Ruthie with Fiddle.jpg

Music is a huge part of our mountain history.  It came with us from the old country and the sounds of Ireland and Scotland can still be heard in it.  It’s a subject I’ve visited here before (more than once actually) and no doubt I’ll light on it again somewhere down the road.  I’m not particularly musical although I’ve always longed to be able to make music as my ancestors did.  Childhood piano lessons have served a few congregations who were hard-up for a piano-player and my squeaky fiddle is a joy to me if no one else.  Still I am determined.  So I’m going to teach my children – or rather have them taught.

Ruthie kept asking to play my fiddle so a tiny instrument was under the Christmas tree this year.  Caleb got his guitar last Christmas and we’ve been making a little progress on it. 

Caleb Guitar Lesson.jpg

T.E. Hixson was my Great-Great-Grandfather and he made instruments and taught and played with his children and grandchildren.  In fact, my grandmother remembers having child-sized instruments and hearing that with each birth he would declare what instrument the child would play and immediately begin making it for him or her.  These precious toys were so commonplace in their home and family that when they moved out of the house they left them behind. 

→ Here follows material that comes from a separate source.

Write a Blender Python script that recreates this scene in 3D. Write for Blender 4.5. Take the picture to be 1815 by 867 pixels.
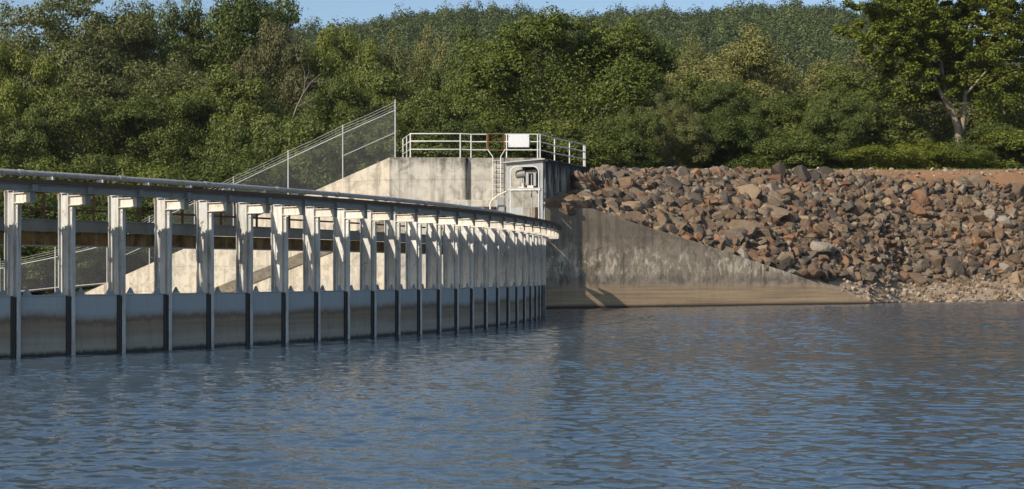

Grandpa Hixson Instruments 1.jpg

Grandpa Hixson’s children all played – in fact none of us knew my Great Grandmother (and his eldest child) could play until she was an old woman and I pulled out one of his fiddles.  She took it in her hands and said, “I don’t know if I can even pick out a tune anymore.”

As we embark on this journey of teaching and learning, practicing and improving I’m thrilled every time I hear them pick up their instruments and make their own little music.  And I can’t help but wonder what the Hixson home sounded like all those years ago.  As the day’s work wrapped up and a calm moment could be found, did different ones go back to their guitar, mandolin and fiddle?  Did one hear a few notes picked out and immediately want to join in?  Can’t you see the living room with one young son on his guitar and a sister comes trotting in, fiddle in hand?

Yet I know that they were not immediately proficient at the art.  There would have been years and years of missed notes, squeaky licks and slow improvement.  Were Grandma and Grandpa excited to hear their little musicians trying and trying?  Or did they grow tired of the noise and long to listen just to the birds or the crickets?   I imagine it was a little of both.  And how many times did Grandpa join in with the children?  Was he more often the instigator of their family-jam-sessions?

Of course their day without televisions and tablets, phones ringing or texts dinging surely made it easier to appreciate the efforts their children were putting into music.  It’s harder these days with so many things vying for our attention – not just the children’s attention but mine as well.  And it’s harder still because we have to find a teacher and get to him at the appointed hour.  How beautiful it is to imagine a father just slowly and quietly teaching his children, and teaching by example as he played each instrument.

I already know we’ll soon revisit the music of the mountains for I have a friend who has fiddles her grandfather handmade.  I’m really looking forward to getting that great story and sharing it with you!